#### Goal of the exercise
Filter the records below down to lines containing "pixels".
——————————
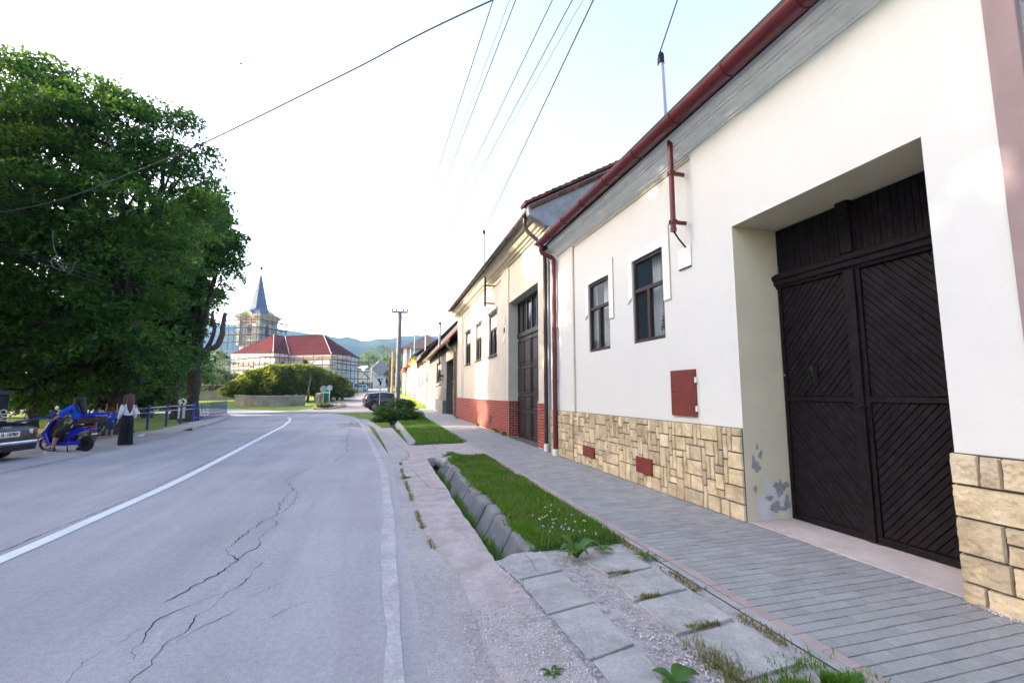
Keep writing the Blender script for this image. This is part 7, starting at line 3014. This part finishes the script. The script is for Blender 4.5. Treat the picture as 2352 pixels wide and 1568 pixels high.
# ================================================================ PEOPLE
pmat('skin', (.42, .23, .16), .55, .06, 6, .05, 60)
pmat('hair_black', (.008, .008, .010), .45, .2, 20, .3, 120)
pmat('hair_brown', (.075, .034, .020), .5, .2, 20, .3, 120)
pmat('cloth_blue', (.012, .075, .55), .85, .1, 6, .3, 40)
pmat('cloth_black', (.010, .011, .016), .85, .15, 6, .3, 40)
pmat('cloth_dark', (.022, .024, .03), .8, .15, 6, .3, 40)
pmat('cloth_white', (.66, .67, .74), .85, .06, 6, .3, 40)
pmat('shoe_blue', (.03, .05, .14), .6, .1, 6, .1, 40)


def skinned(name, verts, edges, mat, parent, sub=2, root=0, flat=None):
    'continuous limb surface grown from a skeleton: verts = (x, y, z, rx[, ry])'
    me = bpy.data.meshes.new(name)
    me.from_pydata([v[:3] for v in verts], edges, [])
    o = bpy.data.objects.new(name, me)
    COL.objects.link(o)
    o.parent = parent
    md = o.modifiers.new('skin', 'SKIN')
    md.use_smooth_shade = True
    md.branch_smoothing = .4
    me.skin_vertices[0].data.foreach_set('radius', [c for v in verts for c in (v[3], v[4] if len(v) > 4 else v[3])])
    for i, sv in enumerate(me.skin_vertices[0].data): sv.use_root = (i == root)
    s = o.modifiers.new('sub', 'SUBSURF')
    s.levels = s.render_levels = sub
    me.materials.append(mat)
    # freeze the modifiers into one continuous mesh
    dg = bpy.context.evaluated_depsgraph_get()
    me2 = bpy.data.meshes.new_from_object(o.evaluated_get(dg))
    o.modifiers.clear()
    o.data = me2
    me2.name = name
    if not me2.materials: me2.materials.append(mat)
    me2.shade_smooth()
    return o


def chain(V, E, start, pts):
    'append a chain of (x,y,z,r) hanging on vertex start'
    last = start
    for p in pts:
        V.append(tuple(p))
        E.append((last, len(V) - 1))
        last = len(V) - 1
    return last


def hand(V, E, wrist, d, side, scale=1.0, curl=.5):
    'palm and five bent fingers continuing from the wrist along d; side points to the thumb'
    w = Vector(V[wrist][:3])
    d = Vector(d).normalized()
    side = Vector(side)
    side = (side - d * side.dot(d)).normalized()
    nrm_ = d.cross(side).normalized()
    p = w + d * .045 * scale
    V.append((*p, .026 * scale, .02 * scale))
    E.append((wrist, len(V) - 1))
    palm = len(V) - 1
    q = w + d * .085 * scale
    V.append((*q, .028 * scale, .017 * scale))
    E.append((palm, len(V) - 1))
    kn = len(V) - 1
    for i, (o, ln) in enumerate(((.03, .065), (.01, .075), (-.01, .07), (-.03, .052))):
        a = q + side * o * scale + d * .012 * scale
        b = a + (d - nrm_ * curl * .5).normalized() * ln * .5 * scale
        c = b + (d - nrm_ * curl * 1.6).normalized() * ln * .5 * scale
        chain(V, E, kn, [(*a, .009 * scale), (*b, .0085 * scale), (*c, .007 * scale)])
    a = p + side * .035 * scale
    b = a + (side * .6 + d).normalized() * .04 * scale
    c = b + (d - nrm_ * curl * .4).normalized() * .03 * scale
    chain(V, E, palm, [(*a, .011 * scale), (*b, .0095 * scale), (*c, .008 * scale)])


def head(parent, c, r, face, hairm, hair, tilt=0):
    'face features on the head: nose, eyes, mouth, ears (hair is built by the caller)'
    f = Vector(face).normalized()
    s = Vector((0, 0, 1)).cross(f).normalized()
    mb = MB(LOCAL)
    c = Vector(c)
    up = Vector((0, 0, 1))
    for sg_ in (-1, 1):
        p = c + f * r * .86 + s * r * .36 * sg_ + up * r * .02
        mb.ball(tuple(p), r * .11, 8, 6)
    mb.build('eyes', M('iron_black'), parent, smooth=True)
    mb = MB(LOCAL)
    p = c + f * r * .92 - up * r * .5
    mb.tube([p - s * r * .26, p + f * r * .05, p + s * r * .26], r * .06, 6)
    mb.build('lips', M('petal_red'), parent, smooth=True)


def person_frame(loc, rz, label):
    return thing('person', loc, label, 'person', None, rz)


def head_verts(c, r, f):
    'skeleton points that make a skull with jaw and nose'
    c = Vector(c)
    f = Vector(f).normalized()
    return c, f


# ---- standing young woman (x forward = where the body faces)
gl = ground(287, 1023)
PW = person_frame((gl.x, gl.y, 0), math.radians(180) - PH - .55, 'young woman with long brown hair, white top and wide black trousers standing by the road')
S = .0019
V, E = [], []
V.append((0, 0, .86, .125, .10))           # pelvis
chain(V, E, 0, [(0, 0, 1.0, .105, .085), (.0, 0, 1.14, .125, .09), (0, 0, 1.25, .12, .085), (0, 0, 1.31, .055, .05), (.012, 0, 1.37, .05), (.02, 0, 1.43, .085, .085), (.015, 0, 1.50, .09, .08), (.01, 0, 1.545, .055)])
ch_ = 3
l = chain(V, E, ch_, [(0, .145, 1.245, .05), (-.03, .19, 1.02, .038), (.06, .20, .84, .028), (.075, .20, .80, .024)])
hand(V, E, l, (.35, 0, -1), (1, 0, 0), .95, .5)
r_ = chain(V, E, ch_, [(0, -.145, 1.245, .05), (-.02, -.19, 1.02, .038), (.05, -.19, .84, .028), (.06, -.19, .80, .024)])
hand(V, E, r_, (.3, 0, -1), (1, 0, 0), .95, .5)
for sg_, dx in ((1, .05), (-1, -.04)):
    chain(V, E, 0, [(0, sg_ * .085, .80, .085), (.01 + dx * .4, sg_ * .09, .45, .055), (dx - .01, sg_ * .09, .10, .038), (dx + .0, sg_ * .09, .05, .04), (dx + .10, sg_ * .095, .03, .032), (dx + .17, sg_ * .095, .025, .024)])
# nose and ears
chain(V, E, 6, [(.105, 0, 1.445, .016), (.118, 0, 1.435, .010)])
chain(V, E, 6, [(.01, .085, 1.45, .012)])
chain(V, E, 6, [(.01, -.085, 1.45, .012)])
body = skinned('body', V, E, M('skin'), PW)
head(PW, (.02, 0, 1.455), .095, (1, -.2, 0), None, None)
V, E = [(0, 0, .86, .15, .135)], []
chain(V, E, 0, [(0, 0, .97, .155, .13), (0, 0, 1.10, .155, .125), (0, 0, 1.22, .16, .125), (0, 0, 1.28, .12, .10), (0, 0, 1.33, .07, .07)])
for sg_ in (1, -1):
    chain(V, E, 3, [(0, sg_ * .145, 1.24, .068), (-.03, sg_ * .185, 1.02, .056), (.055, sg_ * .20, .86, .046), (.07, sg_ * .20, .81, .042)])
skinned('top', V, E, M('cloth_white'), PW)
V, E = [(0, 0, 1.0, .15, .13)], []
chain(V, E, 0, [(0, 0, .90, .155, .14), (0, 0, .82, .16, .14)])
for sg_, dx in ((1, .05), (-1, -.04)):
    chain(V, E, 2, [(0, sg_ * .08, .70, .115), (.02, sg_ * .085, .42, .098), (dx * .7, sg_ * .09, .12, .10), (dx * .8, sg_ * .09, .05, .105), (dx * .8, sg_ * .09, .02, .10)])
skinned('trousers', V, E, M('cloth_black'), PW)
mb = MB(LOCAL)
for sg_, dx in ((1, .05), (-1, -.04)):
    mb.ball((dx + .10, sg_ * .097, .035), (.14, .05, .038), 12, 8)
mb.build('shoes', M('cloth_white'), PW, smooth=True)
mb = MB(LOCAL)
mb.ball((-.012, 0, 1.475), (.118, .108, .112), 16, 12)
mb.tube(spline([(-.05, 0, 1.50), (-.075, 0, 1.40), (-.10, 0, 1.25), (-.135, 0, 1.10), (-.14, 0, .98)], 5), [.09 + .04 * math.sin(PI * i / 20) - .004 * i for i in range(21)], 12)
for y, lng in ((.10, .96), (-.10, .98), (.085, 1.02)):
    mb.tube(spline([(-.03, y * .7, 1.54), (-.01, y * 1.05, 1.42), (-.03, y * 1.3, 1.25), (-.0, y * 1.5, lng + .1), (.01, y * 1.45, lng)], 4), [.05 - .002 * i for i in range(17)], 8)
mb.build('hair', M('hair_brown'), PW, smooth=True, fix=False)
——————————
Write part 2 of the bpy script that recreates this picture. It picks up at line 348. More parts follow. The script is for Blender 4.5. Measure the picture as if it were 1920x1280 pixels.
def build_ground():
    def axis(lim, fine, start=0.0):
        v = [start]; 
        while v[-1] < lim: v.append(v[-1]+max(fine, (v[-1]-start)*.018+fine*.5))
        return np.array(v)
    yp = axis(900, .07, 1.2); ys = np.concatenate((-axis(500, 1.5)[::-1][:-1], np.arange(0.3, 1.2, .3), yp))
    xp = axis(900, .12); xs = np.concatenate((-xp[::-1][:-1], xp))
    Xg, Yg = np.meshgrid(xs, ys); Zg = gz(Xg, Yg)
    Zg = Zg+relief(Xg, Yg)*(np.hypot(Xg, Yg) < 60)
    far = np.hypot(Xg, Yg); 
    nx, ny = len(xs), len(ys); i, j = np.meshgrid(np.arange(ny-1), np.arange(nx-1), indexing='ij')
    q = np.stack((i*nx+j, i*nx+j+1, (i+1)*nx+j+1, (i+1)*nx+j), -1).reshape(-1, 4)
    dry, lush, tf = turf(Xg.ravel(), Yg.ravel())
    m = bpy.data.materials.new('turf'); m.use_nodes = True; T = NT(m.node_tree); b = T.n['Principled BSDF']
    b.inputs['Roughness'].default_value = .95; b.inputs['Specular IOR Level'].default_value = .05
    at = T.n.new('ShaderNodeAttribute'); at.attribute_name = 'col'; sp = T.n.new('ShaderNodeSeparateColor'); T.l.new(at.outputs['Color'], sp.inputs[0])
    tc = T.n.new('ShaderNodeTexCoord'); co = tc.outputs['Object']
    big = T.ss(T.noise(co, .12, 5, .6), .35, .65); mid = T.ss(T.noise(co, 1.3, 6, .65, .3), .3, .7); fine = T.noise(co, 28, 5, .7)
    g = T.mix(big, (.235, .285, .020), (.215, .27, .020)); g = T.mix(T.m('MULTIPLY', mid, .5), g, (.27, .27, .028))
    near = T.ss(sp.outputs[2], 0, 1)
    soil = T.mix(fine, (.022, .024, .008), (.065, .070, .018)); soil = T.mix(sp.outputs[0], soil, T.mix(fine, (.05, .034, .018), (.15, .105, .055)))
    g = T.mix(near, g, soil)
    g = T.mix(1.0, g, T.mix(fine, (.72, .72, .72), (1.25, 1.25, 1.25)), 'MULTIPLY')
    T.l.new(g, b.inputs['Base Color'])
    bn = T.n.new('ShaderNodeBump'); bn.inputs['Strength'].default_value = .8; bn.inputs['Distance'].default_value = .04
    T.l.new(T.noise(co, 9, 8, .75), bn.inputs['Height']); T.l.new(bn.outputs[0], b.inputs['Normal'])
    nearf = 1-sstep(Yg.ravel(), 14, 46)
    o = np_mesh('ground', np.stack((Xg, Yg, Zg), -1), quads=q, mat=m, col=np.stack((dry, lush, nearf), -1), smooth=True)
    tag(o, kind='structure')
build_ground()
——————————
#### Completed exercise
Keep writing the Blender script for this image. This is part 7, starting at line 3014. This part finishes the script. The script is for Blender 4.5. Treat the picture as 2352 pixels wide and 1568 pixels high.
Write part 2 of the bpy script that recreates this picture. It picks up at line 348. More parts follow. The script is for Blender 4.5. Measure the picture as if it were 1920x1280 pixels.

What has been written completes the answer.